**What the task asks**. Among the entries below, find how many lines carry the word "Treat" and state only that figure.

**Entries**.
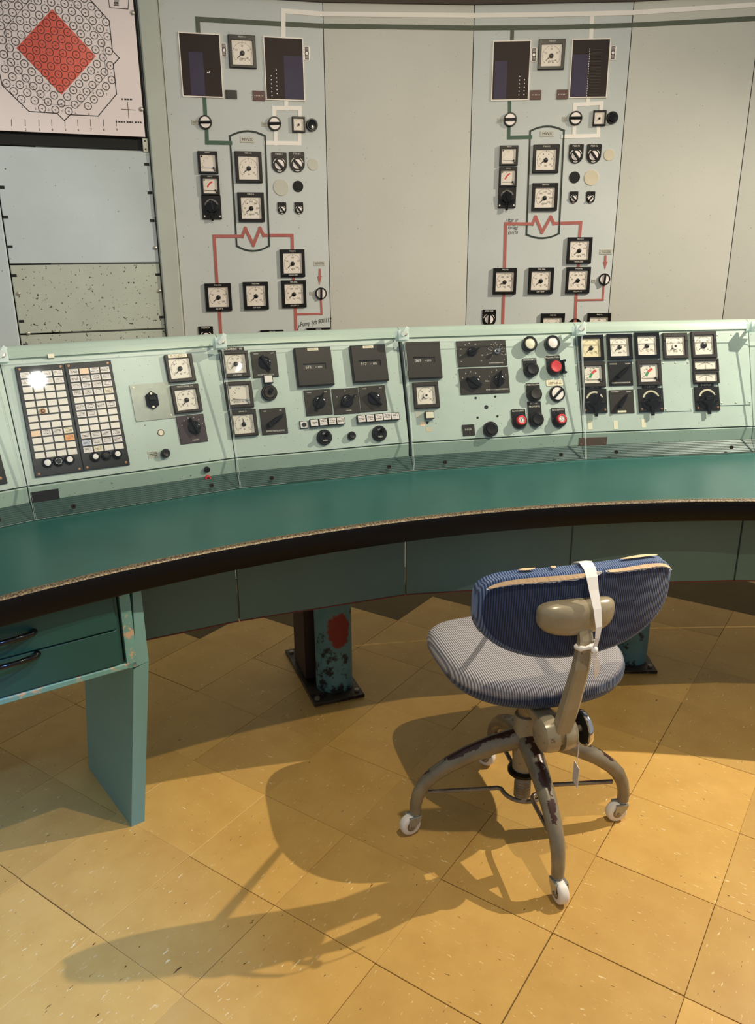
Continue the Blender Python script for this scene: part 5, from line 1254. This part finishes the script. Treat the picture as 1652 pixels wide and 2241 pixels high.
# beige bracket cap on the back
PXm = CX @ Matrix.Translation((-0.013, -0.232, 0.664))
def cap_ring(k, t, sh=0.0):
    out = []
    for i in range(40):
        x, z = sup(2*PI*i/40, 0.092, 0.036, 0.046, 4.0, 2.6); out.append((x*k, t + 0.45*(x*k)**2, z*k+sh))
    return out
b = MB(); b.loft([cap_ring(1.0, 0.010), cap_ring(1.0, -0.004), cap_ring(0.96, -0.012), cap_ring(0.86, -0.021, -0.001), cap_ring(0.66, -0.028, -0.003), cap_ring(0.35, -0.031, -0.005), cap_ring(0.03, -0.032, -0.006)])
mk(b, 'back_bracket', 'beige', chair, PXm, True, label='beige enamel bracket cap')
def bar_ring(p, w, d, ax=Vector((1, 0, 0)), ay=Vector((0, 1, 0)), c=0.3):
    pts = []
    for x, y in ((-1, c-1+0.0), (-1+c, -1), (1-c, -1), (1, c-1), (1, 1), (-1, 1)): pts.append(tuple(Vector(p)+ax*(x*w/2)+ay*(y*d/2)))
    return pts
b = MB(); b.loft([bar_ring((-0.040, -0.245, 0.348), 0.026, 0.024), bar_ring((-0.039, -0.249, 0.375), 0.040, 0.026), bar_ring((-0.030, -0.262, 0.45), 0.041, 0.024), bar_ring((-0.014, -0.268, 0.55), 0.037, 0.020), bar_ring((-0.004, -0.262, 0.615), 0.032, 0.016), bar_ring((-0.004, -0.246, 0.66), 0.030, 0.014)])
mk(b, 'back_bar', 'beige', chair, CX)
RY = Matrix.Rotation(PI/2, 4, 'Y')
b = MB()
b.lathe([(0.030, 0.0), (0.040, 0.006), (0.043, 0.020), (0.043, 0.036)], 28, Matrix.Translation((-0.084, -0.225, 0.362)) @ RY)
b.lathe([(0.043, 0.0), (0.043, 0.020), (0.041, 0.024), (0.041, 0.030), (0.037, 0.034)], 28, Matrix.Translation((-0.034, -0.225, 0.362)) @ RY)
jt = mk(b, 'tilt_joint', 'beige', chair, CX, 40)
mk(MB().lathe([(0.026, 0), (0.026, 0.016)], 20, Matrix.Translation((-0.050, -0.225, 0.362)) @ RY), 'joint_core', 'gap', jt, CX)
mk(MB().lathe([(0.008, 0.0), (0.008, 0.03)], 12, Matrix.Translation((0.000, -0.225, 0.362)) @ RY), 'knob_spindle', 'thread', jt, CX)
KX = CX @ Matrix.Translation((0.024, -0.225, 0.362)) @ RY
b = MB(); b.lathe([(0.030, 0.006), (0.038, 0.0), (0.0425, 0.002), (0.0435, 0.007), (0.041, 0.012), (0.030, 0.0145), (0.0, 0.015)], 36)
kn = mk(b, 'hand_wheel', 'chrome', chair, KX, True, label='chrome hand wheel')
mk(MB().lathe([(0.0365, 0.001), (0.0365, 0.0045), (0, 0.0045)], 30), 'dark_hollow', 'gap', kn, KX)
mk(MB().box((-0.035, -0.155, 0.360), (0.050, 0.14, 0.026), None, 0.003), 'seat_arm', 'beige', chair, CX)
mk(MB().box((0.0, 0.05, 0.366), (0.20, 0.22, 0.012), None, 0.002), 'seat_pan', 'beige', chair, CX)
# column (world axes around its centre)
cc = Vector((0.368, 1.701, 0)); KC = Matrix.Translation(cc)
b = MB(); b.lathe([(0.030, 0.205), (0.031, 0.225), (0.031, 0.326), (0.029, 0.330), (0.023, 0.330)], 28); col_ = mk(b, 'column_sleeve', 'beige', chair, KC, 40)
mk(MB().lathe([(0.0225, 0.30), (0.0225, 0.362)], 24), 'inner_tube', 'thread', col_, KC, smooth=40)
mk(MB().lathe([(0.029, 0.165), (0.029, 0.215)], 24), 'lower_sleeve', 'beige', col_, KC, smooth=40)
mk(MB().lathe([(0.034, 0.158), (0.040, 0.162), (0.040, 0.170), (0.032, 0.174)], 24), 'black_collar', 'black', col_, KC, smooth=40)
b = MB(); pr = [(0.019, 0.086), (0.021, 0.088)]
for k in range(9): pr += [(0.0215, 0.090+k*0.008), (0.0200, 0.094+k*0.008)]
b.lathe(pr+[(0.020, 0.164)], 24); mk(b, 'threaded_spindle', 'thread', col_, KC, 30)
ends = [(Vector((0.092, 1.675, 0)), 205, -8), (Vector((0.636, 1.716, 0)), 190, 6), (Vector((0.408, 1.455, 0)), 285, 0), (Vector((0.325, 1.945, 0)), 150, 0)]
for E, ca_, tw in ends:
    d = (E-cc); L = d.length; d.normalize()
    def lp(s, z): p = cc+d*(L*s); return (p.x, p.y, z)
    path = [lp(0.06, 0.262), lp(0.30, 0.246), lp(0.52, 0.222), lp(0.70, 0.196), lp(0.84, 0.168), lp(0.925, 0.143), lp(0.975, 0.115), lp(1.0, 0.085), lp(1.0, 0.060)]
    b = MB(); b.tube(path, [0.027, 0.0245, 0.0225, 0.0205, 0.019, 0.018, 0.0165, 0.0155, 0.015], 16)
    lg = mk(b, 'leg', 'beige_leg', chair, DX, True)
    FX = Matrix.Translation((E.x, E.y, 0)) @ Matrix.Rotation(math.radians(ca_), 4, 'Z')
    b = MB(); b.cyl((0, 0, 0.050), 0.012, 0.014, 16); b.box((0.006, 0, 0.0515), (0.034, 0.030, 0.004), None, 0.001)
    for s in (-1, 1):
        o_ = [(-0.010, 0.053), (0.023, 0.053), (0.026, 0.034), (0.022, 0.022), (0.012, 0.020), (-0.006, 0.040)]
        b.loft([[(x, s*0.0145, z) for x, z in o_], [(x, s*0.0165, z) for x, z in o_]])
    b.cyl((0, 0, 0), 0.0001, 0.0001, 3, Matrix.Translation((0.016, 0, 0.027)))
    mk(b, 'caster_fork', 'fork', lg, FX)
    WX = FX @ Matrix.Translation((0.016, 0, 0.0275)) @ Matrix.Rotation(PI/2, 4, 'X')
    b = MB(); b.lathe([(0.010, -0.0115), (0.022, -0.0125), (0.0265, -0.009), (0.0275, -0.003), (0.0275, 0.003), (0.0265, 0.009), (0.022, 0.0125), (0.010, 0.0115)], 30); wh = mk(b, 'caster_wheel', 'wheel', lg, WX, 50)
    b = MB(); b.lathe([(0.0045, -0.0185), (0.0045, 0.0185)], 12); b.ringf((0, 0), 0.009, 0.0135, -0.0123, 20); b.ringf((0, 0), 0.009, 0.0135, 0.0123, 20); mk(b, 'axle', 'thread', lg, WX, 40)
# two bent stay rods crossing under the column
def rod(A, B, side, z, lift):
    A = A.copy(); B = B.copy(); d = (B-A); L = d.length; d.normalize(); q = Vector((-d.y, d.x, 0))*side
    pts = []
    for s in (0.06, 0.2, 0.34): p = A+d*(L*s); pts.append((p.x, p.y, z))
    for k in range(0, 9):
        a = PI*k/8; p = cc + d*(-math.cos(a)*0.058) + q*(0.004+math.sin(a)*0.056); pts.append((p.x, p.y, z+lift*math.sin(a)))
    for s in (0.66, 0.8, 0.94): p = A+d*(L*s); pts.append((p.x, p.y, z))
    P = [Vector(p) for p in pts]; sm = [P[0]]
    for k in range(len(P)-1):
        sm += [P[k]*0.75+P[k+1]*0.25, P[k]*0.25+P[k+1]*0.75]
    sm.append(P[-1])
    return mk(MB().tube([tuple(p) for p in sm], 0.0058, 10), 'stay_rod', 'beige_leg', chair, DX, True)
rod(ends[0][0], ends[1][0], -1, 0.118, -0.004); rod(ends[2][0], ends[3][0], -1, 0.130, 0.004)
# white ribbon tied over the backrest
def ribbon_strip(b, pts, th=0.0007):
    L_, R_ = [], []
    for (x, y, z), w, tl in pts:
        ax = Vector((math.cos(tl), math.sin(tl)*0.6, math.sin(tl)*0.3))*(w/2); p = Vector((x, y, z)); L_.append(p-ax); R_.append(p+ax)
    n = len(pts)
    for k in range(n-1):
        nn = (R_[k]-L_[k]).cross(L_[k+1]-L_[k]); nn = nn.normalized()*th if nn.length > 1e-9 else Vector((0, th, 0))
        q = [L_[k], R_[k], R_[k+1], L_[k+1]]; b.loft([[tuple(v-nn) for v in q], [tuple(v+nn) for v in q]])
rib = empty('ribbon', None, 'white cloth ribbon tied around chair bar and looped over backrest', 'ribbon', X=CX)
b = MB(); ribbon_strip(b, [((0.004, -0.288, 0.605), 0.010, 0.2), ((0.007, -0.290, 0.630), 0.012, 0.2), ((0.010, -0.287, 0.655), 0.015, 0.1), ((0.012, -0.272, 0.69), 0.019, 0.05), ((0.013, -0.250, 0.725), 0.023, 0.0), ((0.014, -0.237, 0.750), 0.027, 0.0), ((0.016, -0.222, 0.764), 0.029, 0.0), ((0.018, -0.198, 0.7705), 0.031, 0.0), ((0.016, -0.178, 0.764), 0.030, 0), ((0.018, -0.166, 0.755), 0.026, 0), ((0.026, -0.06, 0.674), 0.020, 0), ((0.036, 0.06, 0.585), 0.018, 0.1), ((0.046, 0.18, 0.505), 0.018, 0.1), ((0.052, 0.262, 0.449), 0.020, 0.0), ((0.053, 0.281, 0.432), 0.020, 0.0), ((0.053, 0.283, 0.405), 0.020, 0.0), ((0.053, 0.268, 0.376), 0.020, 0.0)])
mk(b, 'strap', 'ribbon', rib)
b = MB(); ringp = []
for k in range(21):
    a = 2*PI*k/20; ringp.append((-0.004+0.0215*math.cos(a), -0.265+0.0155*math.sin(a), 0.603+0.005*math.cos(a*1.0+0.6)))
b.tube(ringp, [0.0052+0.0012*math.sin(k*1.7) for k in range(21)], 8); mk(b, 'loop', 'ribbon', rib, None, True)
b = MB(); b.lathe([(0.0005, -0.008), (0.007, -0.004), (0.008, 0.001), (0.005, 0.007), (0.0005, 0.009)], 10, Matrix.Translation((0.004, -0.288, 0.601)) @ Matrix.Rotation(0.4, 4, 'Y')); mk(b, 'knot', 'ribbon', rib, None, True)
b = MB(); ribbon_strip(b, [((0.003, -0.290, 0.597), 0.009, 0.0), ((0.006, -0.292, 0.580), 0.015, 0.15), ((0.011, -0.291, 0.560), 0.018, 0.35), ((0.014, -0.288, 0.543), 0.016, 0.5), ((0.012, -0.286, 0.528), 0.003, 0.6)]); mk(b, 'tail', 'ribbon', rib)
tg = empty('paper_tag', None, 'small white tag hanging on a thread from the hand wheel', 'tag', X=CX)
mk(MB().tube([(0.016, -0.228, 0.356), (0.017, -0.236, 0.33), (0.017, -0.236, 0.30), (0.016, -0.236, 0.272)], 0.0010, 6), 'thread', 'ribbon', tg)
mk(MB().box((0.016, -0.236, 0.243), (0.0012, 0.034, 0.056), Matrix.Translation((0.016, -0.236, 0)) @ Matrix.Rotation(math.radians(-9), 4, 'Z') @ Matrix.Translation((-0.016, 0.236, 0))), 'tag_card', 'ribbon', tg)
* * *
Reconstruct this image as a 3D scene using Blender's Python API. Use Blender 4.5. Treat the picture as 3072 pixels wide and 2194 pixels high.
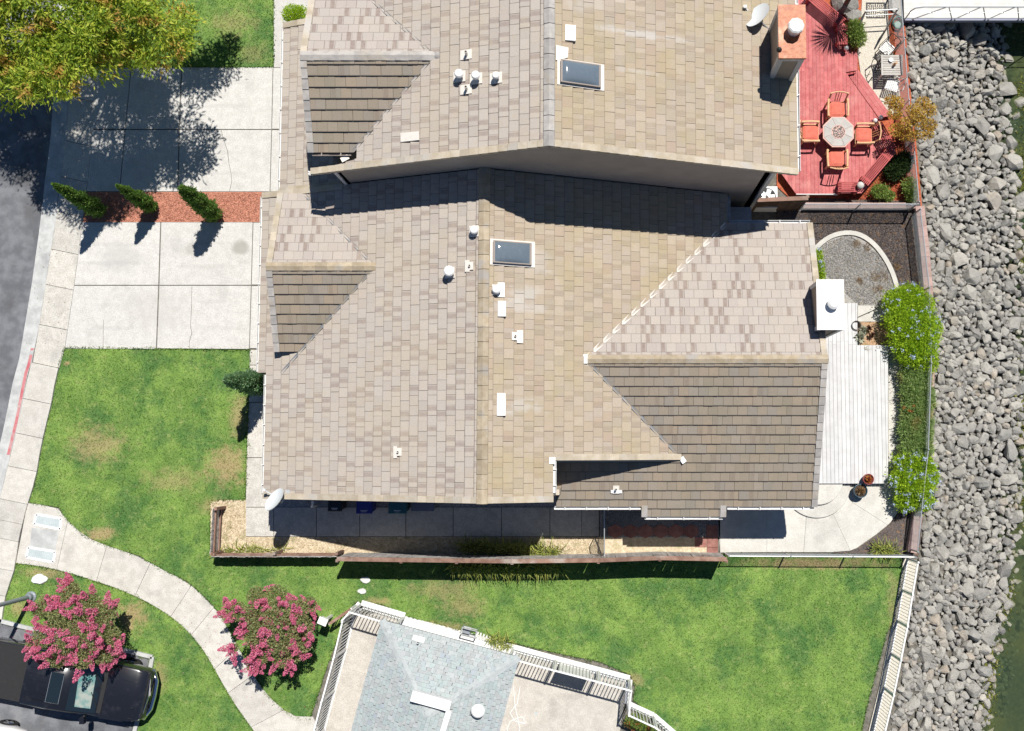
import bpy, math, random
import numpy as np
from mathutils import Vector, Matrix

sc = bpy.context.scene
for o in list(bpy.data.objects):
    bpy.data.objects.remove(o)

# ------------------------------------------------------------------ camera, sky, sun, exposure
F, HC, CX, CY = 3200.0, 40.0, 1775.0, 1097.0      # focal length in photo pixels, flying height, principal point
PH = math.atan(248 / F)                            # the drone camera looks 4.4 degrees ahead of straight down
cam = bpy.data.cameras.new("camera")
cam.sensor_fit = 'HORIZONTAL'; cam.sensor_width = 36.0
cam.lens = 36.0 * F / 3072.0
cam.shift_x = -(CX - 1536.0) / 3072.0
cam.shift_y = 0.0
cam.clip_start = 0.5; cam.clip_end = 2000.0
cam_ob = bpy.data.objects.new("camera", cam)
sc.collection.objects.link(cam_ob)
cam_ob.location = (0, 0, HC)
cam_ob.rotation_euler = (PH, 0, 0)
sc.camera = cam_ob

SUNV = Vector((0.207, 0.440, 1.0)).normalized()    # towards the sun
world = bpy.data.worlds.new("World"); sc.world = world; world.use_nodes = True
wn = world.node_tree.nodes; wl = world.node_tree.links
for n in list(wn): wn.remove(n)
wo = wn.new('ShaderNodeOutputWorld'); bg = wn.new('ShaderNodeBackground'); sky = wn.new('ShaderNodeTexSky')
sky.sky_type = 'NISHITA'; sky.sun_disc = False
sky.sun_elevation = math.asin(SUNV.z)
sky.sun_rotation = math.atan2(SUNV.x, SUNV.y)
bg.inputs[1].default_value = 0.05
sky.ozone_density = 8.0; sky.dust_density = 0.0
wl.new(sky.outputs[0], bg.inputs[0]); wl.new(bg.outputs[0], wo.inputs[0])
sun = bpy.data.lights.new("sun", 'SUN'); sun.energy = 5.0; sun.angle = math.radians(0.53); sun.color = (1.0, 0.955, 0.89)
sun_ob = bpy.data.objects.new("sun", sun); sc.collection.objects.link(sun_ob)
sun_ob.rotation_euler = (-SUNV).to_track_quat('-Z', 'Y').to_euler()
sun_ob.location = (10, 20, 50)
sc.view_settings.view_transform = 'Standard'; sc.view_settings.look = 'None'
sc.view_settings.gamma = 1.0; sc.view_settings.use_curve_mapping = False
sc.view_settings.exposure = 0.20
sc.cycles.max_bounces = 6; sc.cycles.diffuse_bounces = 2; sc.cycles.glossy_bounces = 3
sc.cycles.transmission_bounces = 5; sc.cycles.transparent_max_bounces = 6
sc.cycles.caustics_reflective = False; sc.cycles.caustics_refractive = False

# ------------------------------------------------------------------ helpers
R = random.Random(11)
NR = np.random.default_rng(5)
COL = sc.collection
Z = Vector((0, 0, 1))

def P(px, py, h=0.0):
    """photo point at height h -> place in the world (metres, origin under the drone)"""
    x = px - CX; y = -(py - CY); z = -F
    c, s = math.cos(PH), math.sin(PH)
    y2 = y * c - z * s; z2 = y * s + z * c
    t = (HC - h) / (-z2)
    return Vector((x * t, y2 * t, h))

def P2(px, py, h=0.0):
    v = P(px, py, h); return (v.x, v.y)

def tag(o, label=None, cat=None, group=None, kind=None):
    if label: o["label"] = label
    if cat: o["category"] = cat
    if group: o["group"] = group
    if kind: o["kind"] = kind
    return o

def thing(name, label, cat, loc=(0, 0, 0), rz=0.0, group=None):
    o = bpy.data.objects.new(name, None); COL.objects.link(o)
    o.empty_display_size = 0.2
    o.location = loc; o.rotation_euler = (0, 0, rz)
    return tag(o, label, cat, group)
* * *
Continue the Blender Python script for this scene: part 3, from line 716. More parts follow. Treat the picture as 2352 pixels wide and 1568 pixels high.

**Correct answer**. 3